* [Exercise description] Collect every line that includes the string "scene".

[start Provided material]

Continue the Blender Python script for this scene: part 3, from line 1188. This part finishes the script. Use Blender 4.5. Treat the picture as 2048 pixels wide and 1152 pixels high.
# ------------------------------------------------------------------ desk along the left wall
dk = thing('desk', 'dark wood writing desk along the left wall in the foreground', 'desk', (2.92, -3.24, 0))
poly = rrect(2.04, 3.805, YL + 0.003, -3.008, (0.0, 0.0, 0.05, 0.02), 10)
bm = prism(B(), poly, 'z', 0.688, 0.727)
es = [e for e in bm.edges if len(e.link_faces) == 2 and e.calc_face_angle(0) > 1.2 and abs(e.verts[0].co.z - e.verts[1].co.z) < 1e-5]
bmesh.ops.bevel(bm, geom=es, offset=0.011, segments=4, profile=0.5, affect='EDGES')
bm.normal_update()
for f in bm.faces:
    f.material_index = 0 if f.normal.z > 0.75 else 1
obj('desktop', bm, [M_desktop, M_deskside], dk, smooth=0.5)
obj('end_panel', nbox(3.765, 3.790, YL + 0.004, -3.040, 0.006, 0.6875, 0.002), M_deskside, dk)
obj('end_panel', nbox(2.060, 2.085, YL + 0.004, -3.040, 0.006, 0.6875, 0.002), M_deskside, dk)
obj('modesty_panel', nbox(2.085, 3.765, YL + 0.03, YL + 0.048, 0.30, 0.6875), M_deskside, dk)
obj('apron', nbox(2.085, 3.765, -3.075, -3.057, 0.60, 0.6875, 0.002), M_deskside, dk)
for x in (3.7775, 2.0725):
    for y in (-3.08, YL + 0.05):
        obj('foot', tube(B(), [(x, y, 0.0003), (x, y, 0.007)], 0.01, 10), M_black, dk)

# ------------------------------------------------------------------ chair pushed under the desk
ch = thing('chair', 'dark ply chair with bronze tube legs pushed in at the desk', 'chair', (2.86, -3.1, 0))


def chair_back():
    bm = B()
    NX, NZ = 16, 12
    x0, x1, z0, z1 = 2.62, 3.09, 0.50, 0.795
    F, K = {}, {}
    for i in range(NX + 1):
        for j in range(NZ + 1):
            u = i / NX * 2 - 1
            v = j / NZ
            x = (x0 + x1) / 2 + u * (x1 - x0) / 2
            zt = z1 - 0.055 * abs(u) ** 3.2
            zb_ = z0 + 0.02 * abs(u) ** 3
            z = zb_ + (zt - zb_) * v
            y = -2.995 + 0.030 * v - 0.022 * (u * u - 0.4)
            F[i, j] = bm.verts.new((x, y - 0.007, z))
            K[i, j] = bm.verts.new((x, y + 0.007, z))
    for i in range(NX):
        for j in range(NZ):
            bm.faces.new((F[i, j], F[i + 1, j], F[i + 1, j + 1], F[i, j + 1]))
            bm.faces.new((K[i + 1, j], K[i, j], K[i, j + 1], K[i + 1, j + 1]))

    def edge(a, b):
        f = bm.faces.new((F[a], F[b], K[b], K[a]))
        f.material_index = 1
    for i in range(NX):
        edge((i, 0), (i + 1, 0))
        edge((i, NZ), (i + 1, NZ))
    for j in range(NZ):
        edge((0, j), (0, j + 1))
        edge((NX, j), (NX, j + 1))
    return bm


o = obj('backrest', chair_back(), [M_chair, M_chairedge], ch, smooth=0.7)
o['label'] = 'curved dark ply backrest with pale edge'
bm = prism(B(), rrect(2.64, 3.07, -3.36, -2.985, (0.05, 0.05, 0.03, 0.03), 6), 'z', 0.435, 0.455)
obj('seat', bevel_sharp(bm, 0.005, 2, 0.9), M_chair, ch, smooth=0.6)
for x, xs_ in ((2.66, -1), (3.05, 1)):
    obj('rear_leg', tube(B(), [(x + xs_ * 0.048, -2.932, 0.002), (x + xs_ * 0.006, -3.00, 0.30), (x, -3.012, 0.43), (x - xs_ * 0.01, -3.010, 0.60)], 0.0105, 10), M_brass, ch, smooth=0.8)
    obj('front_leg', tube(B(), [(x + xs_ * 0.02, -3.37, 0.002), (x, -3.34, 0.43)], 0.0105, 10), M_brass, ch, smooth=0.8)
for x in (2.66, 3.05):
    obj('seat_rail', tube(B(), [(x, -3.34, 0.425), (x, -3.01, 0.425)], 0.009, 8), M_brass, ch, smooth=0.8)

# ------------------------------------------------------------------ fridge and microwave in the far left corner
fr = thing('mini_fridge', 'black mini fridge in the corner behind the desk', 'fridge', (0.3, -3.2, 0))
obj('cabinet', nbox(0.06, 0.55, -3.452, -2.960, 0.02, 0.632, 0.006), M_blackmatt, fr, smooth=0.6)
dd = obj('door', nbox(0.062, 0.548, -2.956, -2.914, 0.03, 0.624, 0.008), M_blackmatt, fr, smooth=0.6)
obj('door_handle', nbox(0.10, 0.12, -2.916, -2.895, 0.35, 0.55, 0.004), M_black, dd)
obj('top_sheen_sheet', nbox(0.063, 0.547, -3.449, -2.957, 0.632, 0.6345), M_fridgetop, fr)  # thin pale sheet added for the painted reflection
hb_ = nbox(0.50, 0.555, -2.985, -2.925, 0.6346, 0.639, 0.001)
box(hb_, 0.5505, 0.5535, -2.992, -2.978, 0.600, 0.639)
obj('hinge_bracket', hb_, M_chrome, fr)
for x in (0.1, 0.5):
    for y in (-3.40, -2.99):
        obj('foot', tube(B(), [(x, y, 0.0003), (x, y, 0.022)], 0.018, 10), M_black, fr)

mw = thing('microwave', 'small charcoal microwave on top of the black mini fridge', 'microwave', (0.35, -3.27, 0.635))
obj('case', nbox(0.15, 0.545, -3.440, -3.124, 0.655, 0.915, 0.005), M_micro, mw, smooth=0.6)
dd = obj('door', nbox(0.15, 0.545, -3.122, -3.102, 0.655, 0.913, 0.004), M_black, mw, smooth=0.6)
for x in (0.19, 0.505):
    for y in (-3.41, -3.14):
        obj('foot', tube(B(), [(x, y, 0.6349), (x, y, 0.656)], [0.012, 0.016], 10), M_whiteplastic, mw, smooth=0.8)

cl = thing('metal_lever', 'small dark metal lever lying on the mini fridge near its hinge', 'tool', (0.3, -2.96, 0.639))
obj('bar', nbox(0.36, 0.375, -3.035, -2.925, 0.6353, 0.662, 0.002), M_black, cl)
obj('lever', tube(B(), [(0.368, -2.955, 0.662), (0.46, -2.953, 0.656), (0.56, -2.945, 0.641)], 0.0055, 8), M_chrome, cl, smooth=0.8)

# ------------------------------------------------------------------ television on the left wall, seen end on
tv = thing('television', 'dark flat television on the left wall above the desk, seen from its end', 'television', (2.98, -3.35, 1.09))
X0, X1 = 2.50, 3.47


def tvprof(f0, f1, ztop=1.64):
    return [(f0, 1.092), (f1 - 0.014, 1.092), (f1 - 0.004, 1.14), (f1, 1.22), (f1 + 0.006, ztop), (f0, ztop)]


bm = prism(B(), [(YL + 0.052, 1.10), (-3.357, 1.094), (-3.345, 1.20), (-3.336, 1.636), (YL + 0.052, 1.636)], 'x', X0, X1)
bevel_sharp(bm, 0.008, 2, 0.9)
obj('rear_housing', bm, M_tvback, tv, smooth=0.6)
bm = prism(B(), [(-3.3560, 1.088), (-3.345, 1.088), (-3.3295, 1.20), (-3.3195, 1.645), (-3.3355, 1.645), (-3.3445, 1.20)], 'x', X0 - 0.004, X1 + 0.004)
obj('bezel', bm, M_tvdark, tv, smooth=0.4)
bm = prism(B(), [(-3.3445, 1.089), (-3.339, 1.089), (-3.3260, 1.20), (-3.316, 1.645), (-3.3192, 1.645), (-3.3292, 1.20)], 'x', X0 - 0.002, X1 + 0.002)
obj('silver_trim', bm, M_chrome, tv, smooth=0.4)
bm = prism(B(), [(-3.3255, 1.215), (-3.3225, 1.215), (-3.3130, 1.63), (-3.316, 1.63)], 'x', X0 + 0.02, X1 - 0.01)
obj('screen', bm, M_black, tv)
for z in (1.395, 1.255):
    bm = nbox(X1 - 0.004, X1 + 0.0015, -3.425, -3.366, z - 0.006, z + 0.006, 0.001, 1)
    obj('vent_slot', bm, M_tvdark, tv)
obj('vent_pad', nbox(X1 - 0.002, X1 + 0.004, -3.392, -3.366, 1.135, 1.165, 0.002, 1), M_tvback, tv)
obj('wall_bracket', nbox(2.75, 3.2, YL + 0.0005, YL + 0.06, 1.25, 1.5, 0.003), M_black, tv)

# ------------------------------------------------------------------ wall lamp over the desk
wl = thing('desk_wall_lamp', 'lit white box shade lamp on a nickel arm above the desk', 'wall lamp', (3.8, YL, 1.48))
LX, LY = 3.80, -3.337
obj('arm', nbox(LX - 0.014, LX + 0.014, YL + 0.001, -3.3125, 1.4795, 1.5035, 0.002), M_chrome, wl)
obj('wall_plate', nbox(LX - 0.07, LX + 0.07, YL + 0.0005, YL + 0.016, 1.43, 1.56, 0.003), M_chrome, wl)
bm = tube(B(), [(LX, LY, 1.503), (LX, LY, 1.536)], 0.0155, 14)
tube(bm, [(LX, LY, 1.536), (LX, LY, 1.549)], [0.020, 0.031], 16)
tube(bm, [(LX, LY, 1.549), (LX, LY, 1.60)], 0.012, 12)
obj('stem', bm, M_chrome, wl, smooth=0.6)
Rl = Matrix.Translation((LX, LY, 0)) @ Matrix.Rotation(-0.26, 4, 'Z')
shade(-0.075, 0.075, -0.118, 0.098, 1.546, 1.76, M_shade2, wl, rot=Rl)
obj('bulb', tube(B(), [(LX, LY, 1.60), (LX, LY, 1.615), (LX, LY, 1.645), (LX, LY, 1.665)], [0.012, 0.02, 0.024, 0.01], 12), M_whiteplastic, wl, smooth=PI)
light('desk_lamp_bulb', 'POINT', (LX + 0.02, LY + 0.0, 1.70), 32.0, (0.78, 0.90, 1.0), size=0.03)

[end Provided material]
[start Provided material]

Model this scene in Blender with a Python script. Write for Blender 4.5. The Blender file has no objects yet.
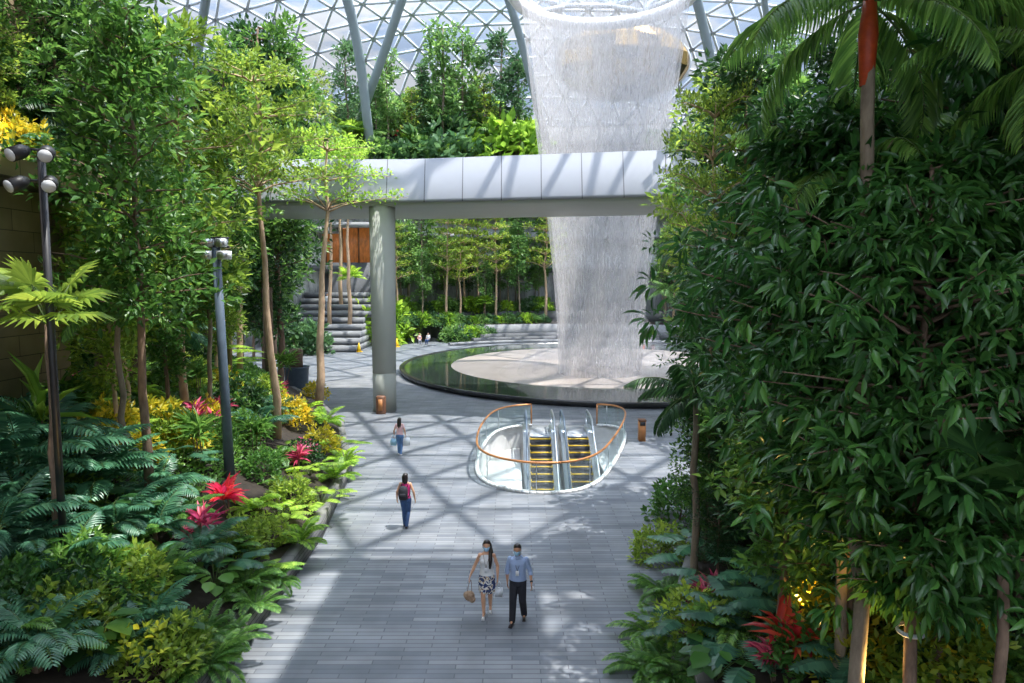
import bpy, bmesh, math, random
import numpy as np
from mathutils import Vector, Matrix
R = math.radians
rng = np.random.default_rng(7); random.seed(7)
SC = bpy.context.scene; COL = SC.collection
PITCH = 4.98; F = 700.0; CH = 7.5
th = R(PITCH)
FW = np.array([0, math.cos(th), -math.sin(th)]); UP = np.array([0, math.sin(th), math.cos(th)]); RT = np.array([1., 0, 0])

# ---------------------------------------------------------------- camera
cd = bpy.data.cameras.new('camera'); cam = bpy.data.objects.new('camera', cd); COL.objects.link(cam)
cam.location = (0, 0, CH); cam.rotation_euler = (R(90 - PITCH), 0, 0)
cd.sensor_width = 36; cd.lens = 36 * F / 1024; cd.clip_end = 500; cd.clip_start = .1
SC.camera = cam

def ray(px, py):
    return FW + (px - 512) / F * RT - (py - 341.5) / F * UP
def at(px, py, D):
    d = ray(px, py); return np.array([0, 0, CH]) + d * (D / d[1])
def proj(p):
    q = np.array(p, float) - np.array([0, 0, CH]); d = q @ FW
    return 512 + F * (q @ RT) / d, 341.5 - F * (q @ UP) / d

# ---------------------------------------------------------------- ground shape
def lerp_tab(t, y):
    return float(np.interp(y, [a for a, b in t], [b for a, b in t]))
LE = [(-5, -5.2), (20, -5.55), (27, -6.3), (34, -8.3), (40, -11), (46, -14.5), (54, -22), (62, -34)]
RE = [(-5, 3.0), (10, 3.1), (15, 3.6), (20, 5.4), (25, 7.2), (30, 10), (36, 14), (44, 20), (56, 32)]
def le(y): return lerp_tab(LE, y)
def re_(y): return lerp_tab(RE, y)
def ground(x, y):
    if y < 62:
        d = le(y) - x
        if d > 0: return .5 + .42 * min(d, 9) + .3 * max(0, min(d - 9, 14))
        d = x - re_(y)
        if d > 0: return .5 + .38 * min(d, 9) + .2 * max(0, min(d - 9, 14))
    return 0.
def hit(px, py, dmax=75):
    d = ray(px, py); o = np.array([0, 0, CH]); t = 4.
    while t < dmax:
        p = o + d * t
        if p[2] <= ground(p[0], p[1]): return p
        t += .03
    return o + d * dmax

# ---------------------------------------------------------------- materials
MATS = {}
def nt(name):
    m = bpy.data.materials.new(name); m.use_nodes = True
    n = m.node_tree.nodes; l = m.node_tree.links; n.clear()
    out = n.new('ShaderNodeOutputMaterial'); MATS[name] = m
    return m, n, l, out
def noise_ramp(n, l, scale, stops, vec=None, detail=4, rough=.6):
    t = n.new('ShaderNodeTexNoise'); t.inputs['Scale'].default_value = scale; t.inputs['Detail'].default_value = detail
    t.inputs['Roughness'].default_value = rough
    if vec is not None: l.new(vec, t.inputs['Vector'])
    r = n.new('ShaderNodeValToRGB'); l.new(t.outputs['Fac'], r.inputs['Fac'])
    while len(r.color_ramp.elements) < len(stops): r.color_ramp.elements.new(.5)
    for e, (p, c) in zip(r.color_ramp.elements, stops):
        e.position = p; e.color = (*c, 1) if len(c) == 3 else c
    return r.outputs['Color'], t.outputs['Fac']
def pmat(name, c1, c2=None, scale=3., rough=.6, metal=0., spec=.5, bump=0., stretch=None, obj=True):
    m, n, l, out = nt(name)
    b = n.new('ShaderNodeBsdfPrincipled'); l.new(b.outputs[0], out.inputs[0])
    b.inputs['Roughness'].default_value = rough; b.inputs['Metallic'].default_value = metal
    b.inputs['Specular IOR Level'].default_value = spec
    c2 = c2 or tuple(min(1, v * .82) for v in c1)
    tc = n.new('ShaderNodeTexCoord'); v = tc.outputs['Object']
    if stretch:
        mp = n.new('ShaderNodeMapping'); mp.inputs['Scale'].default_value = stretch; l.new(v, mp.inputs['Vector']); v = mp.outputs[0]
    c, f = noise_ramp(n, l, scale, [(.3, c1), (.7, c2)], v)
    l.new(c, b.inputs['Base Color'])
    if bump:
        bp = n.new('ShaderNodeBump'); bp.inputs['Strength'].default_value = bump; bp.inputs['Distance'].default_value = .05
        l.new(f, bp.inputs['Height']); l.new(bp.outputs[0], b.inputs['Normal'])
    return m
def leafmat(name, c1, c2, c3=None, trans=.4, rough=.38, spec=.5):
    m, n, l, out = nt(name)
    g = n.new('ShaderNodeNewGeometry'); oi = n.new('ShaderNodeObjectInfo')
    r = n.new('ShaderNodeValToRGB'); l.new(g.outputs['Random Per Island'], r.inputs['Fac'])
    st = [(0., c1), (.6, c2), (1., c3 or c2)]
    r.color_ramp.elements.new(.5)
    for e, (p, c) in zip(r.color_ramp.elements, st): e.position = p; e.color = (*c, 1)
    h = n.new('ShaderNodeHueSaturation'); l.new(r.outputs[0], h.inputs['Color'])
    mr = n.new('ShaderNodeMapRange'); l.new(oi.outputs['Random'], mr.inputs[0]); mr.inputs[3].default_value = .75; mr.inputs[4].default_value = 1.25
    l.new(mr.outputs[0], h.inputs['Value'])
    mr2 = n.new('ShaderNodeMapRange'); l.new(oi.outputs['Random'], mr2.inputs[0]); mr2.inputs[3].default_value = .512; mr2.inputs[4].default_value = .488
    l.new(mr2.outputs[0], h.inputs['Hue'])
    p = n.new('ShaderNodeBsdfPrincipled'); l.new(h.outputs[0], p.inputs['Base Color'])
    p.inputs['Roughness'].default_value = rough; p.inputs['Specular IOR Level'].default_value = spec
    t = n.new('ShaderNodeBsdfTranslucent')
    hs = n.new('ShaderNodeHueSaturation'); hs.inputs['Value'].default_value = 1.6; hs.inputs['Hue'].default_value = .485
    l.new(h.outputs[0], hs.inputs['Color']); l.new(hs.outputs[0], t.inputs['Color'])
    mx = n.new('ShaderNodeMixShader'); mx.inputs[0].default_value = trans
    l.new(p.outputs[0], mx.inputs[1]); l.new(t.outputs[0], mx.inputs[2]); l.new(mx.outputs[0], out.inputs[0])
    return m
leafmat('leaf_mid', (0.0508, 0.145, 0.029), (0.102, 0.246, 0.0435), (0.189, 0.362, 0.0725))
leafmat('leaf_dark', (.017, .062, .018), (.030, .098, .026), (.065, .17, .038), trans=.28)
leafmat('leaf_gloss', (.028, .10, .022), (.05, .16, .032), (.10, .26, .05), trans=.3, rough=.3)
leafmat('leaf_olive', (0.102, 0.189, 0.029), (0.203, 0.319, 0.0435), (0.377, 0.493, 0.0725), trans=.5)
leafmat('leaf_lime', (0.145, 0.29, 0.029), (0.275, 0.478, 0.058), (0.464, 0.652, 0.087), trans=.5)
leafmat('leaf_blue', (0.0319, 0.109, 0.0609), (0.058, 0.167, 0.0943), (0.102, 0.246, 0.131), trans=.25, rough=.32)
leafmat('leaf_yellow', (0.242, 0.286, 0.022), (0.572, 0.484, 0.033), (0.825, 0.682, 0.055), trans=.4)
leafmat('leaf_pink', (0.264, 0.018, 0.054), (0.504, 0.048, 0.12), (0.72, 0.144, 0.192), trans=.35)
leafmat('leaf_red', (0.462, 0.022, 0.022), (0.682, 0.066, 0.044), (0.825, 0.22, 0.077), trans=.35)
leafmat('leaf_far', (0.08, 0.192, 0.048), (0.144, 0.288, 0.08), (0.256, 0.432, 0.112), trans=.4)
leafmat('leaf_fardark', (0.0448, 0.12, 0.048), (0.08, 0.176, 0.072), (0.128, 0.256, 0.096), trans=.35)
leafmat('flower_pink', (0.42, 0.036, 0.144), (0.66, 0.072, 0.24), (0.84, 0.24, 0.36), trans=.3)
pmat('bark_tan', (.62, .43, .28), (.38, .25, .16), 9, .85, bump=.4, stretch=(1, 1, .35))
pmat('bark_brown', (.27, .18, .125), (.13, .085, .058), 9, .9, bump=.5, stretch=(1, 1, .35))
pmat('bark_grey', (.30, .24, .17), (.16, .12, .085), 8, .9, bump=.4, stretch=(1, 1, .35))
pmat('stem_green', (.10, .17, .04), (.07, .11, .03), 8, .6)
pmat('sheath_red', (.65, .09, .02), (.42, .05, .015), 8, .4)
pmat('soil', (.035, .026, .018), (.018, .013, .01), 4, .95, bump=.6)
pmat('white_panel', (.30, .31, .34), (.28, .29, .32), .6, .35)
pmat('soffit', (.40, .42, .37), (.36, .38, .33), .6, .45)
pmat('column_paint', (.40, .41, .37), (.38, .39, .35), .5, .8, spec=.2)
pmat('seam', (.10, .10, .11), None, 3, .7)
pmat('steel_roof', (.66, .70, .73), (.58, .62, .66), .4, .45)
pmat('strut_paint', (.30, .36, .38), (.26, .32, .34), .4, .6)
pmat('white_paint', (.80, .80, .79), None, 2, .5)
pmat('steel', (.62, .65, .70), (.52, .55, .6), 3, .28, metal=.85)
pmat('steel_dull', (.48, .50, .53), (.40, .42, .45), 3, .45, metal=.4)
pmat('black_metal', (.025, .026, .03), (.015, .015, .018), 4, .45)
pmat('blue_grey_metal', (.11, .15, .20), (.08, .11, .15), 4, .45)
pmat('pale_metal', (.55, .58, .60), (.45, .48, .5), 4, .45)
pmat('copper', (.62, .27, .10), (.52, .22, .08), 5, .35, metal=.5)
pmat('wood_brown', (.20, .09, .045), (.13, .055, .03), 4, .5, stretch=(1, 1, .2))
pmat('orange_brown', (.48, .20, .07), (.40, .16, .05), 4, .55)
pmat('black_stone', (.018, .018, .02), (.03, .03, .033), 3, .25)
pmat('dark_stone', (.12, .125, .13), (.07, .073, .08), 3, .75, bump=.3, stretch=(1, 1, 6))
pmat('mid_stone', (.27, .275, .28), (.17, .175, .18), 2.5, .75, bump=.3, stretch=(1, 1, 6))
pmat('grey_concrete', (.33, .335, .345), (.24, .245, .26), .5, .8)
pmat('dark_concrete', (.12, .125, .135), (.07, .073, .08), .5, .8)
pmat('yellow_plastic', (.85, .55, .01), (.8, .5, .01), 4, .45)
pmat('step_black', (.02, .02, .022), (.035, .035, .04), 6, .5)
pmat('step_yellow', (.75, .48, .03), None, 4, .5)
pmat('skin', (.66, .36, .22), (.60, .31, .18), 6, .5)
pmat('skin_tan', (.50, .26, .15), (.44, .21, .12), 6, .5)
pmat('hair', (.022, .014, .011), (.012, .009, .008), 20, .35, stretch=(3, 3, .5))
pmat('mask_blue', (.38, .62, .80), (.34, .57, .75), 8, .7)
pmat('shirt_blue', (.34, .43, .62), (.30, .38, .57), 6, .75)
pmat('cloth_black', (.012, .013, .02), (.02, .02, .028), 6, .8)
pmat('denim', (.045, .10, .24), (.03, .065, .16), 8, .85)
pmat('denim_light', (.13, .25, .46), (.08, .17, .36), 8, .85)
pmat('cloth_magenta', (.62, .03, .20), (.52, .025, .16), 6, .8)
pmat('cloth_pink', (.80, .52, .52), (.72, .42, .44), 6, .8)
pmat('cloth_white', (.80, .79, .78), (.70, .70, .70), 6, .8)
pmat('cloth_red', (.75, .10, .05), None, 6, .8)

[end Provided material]

* [Result of this task]
Continue the Blender Python script for this scene: part 3, from line 1188. This part finishes the script. Use Blender 4.5. Treat the picture as 2048 pixels wide and 1152 pixels high.
Model this scene in Blender with a Python script. Write for Blender 4.5. The Blender file has no objects yet.
SC = bpy.context.scene; COL = SC.collection